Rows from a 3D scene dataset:
_ _ _ _
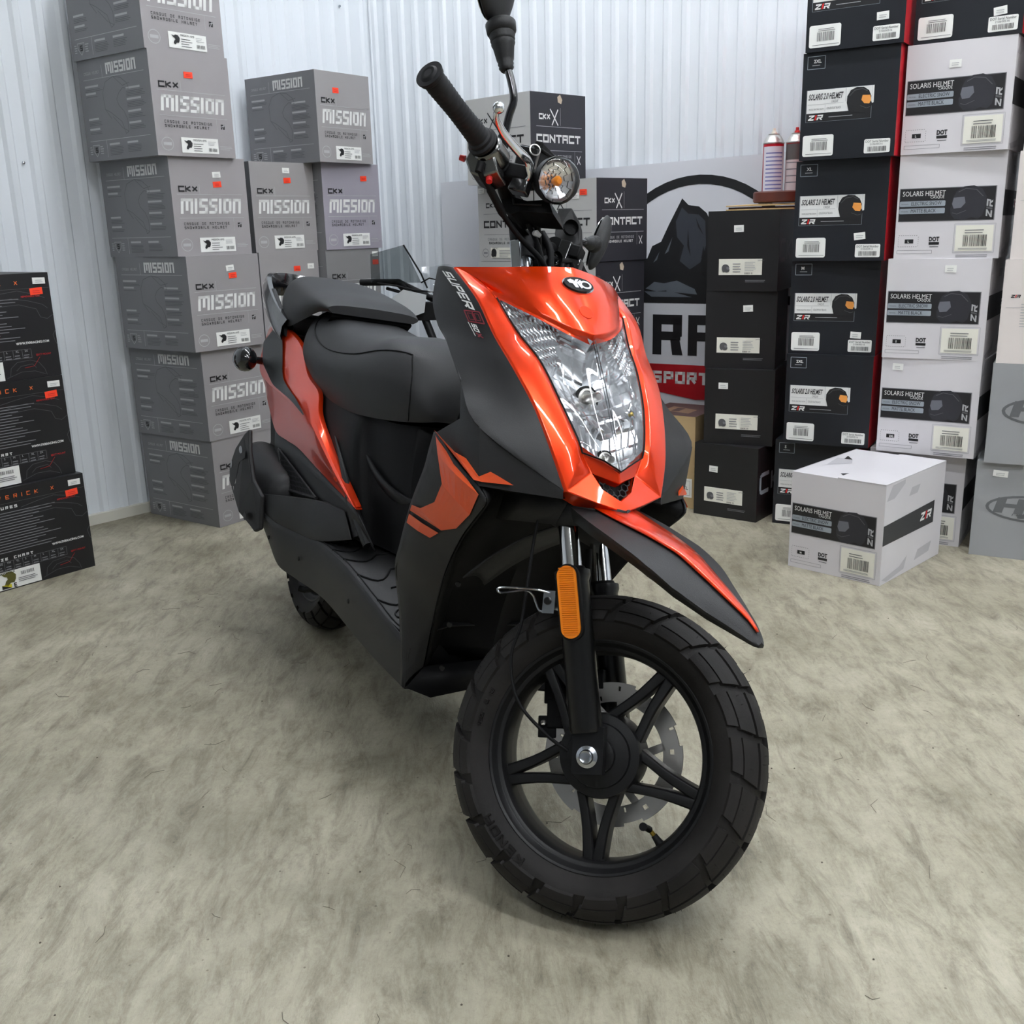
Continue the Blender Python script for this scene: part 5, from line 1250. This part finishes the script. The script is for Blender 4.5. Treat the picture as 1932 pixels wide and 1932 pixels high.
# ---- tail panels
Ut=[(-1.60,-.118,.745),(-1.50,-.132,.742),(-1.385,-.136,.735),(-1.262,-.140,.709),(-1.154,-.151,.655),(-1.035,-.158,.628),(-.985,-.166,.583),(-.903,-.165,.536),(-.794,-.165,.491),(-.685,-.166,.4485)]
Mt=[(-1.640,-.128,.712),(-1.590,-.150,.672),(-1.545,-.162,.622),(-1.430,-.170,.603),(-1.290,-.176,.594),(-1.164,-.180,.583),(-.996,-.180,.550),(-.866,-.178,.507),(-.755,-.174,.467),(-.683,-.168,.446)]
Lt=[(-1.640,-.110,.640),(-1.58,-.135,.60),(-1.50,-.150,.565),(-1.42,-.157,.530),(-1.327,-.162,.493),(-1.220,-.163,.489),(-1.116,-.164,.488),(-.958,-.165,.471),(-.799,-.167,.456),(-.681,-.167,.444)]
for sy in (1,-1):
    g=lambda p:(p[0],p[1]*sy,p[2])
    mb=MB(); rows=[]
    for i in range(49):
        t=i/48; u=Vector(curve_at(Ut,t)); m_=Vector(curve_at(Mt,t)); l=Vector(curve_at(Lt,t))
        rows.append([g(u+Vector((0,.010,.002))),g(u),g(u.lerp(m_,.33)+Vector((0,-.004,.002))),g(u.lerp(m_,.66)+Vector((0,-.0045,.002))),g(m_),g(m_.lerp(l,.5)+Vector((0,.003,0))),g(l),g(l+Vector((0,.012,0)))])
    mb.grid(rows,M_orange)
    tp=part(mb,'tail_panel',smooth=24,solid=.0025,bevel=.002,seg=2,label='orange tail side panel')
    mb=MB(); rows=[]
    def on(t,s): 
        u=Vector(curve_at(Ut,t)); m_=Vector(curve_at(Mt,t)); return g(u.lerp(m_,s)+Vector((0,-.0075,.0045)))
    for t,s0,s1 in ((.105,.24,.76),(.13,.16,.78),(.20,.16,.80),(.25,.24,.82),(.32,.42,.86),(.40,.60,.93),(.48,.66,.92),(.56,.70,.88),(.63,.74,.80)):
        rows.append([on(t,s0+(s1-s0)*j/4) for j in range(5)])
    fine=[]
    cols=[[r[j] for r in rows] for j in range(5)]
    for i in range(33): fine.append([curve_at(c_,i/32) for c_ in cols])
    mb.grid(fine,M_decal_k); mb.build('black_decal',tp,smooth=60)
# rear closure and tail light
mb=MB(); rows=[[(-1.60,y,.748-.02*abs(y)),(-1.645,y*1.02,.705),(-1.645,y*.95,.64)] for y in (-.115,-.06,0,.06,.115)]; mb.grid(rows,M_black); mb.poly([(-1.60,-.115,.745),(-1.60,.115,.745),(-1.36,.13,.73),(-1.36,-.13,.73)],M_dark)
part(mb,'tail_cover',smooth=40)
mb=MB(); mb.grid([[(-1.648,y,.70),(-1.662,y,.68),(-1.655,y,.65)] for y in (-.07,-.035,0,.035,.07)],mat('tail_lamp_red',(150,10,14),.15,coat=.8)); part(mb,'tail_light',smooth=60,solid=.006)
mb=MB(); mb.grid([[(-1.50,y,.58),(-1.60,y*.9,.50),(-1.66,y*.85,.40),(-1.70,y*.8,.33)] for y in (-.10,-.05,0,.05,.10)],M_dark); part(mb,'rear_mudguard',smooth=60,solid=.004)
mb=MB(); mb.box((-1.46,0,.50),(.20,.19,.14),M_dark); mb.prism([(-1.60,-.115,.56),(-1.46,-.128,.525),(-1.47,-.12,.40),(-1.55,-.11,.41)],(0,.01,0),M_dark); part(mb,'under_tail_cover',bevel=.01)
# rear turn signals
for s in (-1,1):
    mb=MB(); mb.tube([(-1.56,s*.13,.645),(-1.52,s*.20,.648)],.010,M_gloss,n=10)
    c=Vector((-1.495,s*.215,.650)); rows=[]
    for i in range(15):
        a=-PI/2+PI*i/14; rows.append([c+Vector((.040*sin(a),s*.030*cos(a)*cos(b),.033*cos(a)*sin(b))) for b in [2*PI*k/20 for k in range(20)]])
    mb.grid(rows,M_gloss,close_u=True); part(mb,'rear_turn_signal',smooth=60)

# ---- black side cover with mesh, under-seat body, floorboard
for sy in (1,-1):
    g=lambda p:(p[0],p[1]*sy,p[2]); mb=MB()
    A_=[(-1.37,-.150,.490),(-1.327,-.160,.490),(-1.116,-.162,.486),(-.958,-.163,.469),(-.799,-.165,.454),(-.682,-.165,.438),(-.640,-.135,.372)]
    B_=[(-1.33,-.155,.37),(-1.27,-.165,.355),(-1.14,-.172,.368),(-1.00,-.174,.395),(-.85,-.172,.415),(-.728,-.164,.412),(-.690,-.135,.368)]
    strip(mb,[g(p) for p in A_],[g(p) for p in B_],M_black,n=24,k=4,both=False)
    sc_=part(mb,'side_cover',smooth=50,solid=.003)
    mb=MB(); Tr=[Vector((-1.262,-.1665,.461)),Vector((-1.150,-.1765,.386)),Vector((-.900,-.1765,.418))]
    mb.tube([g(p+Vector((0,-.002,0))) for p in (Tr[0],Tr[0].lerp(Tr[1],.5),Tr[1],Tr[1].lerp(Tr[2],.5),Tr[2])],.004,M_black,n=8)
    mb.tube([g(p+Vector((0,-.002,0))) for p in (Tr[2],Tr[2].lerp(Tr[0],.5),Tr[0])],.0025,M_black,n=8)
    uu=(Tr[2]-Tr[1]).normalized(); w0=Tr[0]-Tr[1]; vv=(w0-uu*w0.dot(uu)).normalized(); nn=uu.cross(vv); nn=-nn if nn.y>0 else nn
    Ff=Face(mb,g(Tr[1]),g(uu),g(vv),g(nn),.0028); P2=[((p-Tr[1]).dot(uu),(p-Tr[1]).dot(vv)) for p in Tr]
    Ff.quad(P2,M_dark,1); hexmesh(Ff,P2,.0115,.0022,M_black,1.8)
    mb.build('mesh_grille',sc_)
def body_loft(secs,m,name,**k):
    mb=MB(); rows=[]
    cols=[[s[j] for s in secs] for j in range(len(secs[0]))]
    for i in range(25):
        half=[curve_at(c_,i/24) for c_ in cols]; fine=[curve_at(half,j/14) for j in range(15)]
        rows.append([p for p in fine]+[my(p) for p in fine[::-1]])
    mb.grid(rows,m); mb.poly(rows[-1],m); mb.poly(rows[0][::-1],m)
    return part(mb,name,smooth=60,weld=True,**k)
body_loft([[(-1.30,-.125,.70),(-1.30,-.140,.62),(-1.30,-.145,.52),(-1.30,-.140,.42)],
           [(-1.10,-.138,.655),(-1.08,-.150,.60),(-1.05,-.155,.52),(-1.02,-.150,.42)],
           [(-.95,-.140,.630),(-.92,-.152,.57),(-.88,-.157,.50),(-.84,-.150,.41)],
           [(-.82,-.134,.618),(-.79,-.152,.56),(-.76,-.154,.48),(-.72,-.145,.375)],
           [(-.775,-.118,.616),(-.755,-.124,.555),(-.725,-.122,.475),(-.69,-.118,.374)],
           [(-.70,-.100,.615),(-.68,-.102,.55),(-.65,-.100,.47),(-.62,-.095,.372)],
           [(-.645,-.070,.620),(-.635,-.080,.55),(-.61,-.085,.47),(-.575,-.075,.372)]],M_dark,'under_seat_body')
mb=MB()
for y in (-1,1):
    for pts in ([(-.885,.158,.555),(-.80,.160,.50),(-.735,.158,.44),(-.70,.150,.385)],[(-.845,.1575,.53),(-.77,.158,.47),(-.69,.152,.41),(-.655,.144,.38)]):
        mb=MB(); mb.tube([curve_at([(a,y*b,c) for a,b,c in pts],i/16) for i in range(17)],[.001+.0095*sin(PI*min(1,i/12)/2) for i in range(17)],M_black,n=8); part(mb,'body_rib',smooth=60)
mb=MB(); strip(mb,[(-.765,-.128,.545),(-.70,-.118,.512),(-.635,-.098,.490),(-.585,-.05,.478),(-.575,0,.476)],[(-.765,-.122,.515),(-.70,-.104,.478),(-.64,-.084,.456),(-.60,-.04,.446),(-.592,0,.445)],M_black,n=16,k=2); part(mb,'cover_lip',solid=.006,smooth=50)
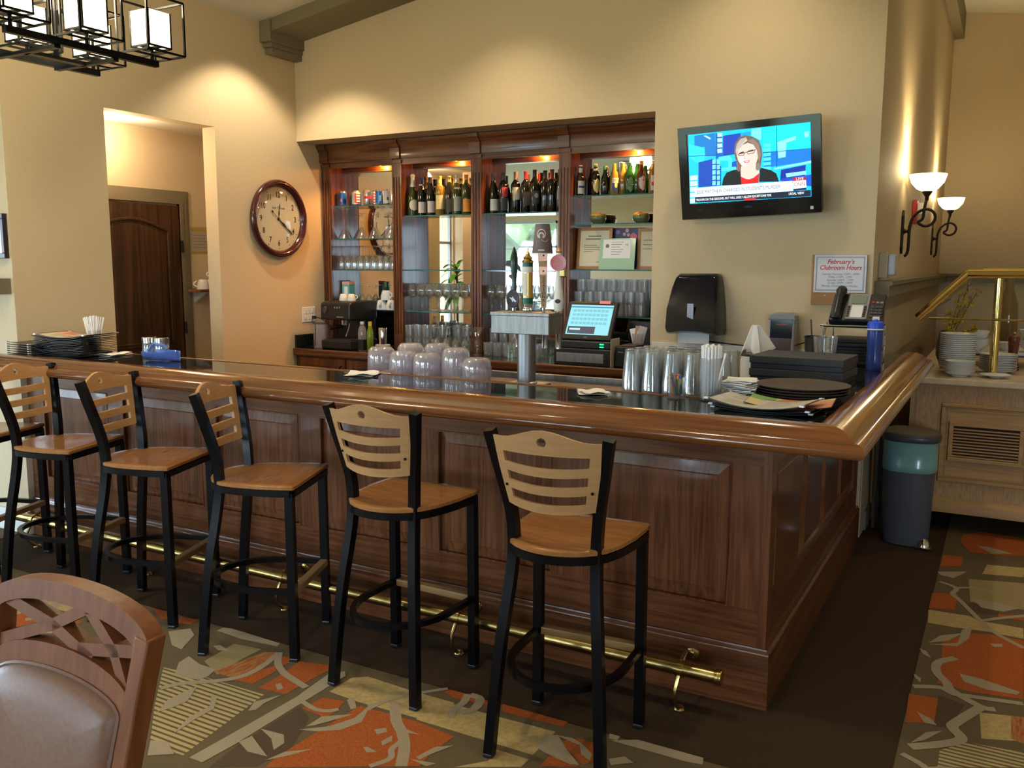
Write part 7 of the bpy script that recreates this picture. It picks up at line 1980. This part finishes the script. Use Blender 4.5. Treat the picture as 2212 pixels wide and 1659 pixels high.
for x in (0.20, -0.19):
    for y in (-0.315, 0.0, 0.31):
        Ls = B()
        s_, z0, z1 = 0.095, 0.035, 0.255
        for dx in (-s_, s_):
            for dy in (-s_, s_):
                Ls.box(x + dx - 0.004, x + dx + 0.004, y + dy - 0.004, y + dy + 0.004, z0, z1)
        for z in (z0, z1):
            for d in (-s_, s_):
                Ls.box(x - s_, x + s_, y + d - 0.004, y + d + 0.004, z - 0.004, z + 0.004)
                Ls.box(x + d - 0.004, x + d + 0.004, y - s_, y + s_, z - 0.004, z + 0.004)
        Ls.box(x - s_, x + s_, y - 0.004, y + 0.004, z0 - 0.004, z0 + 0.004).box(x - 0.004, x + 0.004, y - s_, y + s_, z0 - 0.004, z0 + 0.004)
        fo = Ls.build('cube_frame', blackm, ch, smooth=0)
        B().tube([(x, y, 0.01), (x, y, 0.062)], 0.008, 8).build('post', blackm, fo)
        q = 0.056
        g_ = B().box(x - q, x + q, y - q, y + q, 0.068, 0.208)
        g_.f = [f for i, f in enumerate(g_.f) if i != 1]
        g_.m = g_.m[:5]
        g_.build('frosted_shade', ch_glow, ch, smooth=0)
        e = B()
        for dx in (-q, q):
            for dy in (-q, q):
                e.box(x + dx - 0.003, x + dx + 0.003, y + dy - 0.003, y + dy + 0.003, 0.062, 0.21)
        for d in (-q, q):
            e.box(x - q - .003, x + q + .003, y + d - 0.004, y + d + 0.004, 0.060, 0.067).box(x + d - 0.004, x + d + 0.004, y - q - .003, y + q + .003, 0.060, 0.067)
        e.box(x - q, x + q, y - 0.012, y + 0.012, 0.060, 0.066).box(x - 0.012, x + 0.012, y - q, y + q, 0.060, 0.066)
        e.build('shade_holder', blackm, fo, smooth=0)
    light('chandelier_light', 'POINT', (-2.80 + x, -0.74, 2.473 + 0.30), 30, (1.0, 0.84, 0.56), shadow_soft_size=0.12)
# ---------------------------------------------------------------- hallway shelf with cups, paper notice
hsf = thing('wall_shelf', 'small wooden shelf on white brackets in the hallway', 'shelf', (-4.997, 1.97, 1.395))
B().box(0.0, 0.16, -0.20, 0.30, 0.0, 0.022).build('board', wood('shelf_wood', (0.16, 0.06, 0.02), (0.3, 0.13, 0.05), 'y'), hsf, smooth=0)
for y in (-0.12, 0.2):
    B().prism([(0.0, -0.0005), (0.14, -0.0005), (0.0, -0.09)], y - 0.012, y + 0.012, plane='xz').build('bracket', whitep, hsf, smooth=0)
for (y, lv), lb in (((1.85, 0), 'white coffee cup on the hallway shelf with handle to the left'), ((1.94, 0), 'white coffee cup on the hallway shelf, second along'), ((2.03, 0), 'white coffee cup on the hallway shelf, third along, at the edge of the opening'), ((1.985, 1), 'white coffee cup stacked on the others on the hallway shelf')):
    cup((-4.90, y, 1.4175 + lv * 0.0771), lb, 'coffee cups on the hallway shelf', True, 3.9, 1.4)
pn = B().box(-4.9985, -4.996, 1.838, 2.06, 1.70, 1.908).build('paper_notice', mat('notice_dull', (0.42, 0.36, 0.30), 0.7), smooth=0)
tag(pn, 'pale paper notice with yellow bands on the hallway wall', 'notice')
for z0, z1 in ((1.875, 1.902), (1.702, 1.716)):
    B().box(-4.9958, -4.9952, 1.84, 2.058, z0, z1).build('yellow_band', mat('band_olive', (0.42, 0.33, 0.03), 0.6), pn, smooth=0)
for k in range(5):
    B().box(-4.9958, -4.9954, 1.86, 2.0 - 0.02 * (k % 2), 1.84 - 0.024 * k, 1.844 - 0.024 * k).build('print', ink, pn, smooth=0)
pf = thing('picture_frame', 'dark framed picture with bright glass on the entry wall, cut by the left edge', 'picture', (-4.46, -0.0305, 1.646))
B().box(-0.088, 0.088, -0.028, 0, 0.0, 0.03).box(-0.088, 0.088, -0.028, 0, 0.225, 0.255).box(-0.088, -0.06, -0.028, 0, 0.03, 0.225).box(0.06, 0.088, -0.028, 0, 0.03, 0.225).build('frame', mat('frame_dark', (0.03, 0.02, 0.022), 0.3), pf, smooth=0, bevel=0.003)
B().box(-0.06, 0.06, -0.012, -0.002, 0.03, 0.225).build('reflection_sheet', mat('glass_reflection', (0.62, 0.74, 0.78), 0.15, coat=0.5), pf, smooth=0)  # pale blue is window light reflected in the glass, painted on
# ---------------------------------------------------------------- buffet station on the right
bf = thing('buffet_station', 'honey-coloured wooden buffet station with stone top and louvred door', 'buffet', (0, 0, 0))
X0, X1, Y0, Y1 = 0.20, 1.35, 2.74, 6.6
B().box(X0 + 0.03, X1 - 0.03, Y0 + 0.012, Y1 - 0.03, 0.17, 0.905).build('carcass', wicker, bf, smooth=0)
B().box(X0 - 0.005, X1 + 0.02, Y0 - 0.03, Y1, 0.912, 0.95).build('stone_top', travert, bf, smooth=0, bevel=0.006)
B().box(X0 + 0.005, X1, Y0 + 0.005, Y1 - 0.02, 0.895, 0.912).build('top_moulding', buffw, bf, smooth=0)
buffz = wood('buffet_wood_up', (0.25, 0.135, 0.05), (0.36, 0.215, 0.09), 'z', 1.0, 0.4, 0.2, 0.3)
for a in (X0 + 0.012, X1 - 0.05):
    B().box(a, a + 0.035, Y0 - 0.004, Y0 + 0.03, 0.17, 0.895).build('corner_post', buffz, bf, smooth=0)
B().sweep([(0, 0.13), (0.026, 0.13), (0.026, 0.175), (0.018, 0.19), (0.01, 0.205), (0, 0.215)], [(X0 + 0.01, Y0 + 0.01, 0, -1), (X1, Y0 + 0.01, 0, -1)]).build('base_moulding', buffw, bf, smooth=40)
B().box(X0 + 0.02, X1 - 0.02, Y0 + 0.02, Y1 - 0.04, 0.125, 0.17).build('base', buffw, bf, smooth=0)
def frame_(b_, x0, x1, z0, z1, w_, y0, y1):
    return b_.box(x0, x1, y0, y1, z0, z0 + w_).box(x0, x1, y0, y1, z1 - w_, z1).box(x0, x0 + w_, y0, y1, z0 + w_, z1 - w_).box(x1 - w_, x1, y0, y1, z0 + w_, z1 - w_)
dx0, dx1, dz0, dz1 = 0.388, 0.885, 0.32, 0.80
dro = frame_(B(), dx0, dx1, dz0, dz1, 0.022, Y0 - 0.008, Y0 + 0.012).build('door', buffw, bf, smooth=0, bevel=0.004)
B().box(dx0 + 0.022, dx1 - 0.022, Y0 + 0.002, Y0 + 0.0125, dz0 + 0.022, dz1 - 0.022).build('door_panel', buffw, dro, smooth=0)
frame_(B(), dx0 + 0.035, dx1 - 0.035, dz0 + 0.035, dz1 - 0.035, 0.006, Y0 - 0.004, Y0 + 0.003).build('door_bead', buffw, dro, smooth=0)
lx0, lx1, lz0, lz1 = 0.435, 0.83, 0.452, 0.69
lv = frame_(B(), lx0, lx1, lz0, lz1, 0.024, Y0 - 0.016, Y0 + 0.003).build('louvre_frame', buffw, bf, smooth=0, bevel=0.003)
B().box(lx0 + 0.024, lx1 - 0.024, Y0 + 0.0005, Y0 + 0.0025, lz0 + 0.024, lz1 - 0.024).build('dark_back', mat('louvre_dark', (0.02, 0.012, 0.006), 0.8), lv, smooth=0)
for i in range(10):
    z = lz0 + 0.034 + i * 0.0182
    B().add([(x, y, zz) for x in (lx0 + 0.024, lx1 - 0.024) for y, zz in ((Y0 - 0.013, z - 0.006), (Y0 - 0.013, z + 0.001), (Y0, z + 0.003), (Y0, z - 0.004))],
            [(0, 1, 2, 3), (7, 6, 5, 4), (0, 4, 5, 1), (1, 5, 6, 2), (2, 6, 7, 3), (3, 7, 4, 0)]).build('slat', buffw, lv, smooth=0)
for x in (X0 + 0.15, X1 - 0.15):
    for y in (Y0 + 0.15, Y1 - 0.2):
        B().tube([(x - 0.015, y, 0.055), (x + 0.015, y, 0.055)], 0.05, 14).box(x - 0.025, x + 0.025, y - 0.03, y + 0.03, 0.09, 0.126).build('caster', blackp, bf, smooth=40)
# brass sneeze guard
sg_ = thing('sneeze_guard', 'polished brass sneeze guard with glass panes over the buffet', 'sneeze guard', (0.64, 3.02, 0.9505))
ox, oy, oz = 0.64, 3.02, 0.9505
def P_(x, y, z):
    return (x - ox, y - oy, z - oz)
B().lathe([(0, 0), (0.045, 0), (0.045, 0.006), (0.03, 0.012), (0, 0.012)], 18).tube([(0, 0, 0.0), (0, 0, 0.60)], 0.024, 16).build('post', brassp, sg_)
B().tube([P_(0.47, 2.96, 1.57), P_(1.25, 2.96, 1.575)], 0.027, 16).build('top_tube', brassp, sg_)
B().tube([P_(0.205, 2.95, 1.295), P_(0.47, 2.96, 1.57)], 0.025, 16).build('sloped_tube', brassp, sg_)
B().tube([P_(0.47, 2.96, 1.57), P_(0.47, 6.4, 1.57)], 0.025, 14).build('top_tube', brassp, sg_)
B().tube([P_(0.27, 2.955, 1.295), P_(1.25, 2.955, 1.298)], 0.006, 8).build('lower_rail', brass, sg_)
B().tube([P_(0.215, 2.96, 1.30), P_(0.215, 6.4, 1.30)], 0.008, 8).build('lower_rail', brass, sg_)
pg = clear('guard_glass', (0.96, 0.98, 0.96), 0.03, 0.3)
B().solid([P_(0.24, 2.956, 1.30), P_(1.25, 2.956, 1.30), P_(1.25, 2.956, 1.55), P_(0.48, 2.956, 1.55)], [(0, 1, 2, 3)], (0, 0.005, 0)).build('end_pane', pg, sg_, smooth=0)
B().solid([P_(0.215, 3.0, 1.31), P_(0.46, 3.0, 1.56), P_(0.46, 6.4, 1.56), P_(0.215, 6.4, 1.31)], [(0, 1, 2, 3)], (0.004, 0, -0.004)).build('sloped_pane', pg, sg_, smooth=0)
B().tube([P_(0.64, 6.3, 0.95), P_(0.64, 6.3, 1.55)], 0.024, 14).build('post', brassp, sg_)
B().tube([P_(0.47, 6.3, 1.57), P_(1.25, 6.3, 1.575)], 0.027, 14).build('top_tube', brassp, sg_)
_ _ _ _
From the entries, copy out each line containing the word "This".

Continue the Blender Python script for this scene: part 5, from line 1250. This part finishes the script. The script is for Blender 4.5. Treat the picture as 1932 pixels wide and 1932 pixels high.
Write part 7 of the bpy script that recreates this picture. It picks up at line 1980. This part finishes the script. Use Blender 4.5. Treat the picture as 2212 pixels wide and 1659 pixels high.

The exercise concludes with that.